Zwischen die Schwellen ist Schotter geschüttet. Erst muss der alte braune raus, dann kommt neuer grauer rein. Darüber fährt dann ein Zug, groß wie ein Sattelschlepper – die Stopfmaschine. Sie rüttelt den Schotter in zwei Überfahrten so fest, dass die Schienen letztlich tonnenschwere Züge viele Tausendmale aushalten. 600 bis 800 Meter schafft die Maschine am Tag.

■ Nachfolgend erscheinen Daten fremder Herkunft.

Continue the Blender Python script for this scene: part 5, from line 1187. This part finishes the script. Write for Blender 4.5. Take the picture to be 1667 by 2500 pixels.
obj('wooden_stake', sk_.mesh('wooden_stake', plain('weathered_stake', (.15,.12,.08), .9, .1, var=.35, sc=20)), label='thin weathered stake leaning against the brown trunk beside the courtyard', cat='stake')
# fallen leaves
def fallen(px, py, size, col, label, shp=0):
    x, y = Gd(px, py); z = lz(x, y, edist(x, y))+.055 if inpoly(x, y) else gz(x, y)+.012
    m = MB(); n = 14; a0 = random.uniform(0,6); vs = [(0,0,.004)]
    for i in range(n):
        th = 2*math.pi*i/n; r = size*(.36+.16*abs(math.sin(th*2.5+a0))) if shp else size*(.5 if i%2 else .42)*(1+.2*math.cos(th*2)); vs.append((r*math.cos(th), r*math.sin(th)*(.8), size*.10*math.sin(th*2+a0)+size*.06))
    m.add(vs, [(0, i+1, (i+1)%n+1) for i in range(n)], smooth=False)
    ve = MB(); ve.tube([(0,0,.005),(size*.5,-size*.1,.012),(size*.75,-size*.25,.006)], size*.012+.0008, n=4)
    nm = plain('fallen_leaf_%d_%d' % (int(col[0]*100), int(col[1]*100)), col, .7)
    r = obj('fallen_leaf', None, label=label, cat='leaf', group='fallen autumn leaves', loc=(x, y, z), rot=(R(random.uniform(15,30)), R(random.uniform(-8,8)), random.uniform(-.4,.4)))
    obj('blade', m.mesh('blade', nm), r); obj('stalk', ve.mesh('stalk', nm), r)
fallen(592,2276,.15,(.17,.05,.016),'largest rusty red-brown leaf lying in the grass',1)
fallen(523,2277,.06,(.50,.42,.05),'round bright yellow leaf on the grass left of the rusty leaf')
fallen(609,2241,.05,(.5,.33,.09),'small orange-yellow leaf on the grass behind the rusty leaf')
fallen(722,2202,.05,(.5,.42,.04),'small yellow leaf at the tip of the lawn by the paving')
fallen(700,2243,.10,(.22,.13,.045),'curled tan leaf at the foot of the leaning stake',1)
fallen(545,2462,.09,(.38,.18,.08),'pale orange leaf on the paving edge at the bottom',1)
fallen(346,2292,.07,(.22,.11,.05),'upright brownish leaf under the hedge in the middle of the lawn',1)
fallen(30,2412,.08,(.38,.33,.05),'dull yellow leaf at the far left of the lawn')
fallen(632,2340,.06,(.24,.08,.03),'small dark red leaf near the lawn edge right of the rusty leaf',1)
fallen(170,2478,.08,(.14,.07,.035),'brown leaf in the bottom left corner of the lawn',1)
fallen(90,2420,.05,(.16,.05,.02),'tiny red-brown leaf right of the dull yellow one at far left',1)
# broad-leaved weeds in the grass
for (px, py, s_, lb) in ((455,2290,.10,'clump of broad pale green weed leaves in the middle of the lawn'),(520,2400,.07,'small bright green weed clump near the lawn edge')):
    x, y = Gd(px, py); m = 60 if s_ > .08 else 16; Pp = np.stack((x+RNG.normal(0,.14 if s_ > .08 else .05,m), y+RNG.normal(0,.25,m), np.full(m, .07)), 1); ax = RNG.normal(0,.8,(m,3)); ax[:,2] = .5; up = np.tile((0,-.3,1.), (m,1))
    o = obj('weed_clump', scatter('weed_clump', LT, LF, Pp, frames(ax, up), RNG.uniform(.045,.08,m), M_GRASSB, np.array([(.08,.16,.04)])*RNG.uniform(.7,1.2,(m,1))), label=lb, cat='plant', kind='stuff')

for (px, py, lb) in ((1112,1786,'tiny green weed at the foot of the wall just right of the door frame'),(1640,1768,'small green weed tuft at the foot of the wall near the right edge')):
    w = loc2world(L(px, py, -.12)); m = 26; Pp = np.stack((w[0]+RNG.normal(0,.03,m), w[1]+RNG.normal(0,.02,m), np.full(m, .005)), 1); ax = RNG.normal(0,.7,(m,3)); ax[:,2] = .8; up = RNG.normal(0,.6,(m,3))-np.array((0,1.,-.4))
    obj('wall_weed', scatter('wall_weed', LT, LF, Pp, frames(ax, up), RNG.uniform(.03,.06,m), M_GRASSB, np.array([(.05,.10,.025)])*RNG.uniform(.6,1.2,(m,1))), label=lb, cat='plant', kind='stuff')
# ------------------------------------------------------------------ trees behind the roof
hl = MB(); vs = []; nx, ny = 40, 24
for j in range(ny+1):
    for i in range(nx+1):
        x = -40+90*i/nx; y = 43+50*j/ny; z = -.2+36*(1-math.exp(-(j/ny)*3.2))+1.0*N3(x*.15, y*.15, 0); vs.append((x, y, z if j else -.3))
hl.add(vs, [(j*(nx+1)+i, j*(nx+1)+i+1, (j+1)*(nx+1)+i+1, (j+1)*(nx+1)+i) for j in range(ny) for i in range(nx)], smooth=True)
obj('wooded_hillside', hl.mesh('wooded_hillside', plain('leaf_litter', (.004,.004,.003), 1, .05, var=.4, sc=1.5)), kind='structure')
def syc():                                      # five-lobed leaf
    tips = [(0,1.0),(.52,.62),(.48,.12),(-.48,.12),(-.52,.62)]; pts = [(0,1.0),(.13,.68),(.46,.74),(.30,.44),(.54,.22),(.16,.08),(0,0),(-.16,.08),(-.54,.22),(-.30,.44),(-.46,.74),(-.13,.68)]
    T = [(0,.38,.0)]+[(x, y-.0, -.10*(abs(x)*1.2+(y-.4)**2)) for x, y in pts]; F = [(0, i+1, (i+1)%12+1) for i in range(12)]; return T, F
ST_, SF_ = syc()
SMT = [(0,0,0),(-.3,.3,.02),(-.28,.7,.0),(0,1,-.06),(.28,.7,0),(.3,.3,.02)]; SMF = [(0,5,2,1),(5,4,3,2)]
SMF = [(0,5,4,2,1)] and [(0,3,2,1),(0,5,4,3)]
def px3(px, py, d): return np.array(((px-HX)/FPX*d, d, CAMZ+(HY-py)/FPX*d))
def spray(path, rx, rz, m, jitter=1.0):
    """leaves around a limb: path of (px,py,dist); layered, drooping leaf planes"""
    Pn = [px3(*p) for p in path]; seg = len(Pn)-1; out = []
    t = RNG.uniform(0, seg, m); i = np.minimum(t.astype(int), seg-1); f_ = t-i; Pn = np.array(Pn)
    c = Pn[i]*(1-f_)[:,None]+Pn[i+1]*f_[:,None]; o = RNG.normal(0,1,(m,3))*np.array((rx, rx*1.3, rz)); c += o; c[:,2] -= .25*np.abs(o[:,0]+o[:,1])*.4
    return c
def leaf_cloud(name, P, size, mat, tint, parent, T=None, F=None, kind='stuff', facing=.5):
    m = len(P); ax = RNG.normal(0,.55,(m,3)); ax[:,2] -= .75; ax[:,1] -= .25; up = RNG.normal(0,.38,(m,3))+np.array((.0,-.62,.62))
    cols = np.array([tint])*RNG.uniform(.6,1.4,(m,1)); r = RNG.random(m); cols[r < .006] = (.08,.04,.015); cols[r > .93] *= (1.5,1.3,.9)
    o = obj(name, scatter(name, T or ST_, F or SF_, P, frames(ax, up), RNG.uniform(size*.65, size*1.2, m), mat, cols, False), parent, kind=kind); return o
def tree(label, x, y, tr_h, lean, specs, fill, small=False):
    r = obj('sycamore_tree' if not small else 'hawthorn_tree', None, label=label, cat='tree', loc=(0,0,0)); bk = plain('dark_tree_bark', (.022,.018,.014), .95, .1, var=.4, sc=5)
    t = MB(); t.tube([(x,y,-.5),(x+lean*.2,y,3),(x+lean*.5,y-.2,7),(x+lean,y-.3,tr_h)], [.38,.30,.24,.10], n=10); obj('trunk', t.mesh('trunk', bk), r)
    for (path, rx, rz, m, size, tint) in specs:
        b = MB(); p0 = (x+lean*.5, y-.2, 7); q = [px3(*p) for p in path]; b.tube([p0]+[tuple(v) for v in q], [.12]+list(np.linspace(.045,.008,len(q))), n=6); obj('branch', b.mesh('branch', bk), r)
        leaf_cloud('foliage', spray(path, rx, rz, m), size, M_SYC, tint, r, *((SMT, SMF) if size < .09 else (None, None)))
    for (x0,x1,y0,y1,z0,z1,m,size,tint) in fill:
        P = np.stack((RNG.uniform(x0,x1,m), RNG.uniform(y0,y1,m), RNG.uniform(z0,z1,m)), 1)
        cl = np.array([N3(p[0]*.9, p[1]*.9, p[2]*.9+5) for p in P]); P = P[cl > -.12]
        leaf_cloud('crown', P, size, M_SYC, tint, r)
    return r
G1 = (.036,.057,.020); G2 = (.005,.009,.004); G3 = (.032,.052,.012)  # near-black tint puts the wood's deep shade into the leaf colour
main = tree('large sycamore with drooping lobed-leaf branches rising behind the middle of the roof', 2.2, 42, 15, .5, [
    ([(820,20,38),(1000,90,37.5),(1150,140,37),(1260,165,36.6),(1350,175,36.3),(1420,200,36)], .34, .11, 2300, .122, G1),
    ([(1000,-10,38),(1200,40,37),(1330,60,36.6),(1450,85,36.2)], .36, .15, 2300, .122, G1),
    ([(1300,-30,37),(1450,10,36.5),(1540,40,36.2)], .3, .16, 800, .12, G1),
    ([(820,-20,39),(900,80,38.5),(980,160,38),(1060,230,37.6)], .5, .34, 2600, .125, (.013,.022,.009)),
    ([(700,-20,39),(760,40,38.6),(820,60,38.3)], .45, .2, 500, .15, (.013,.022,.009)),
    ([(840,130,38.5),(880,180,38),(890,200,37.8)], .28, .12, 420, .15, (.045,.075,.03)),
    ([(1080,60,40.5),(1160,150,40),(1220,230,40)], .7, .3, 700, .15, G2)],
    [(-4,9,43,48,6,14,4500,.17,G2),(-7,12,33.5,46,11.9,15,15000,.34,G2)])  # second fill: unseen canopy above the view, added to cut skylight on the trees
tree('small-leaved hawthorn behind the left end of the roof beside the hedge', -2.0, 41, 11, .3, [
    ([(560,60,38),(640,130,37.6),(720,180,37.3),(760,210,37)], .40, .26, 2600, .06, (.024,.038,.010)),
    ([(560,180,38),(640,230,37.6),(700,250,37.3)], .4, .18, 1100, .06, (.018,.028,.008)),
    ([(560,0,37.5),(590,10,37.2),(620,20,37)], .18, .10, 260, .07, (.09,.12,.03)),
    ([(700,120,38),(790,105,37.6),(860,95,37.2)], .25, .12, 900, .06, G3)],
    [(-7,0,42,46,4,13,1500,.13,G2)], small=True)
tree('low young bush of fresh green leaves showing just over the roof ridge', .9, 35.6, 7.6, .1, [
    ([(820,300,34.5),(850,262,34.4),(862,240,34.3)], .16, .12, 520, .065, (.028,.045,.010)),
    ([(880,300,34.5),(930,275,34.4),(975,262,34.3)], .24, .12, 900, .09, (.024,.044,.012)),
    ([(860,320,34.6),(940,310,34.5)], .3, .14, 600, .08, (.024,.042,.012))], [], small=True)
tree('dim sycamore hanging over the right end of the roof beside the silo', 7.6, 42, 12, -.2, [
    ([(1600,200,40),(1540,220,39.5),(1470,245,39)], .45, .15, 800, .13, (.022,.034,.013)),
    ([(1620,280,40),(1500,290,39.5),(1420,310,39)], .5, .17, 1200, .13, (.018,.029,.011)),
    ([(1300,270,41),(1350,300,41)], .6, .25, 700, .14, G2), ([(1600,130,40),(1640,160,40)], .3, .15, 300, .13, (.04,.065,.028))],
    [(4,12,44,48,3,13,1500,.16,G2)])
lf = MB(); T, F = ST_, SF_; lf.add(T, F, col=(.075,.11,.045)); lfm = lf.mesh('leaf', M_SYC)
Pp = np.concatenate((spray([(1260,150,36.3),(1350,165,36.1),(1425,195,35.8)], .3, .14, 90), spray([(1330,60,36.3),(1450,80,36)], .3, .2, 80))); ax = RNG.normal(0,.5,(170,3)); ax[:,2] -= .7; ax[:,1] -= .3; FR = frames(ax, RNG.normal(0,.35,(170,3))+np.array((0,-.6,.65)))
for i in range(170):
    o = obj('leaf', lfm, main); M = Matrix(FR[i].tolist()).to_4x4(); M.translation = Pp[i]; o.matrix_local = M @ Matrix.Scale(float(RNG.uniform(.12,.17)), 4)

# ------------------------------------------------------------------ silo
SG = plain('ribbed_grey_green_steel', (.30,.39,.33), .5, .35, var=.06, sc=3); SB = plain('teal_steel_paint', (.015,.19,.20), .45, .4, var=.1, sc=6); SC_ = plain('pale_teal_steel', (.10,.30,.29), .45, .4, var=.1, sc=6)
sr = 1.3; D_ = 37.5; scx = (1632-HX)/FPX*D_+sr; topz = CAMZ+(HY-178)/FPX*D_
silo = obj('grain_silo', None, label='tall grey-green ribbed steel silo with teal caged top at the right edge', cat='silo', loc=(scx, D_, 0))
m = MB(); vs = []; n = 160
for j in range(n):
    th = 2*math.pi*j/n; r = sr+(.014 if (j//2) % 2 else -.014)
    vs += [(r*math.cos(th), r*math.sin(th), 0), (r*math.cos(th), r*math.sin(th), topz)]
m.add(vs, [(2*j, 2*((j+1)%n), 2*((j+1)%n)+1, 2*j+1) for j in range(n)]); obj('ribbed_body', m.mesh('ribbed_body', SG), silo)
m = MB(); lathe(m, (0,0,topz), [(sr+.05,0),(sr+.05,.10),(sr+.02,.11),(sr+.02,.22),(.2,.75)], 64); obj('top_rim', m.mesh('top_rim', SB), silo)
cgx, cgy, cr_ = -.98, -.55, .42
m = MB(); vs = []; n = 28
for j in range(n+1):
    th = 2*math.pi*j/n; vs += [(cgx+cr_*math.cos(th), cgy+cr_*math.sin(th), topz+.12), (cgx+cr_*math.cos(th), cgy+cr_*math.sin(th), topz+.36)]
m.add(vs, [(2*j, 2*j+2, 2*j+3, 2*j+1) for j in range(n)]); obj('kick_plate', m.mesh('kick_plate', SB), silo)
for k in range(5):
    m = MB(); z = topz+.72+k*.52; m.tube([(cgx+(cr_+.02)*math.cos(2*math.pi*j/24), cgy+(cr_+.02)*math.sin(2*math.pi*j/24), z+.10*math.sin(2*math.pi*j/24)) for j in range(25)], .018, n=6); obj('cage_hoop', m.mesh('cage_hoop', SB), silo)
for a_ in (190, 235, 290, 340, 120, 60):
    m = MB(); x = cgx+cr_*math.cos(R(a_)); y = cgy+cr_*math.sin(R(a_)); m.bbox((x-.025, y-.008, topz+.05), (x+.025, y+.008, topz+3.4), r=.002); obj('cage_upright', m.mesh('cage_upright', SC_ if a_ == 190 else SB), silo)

„Gott sei dank haben wir keinen Schnee und der Untergrund wird nicht aufgeweicht“, sagt Klaus Riedel. Riedel kennt solche Probleme. Er ist für den Ausbau zwischen Leipzig und Dresden zuständig. Die Stopfmaschinen, die von außen so robust aussehen, sind hochsensibel. Drinnen im Führerstand wird deutlich warum. Sie stecken voll Elektronik, die eben dafür sorgt, dass die Schienen wirklich millimetergenau liegen und auch liegen bleiben. Nachts wird die Maschine unter ein Wärmezelt gefahren.

Deutlich platt gefahren

Robert Mehnert und Chris Sander sitzen im Führerstand und bedienen den gelben Rüttelzug. Sie haben es gut. Drin ist es warm.

Ganz anders draußen am Gleis. Männer in leuchtend roten Anzügen sind mit überdimensionalen Schraubgeräten an den alten Schienen zugange. Schrauben lösen, dann von Hand abmontieren. Neben den alten, deutlich platt gefahrenen Schienen liegt schon der neue Strang.

„Die alten sind zu abgefahren. Das Ausweichgleis muss zwei Jahre halten“, sagt Klaus Riedel und zeigt in Richtung Dresden. Auf der bisher eingleisigen Strecke sollen bis 2014 nach Dresden-Neustadt auf beiden Seiten zwei Gleise verlegt werden.

Aus dem Messen, Stopfen, Montieren auf den 300 Meter Gleis zwischen Radebeul-Ost und Trachau entsteht das sogenannte Verschwenkgleis. Damit die Züge ein Jahr auf der einen Seite, das andere auf der anderen rollen können.

Noch sieben Tage haben die Männer Zeit, alles zu richten. Väterchen Frost soll mindestens bis zum Wochenende kein Erbarmen kennen, verkünden die Meteorologen. „Wir bleiben im Plan“, sagt Andreas Brunner beinahe trotzig in die Eiseskälte.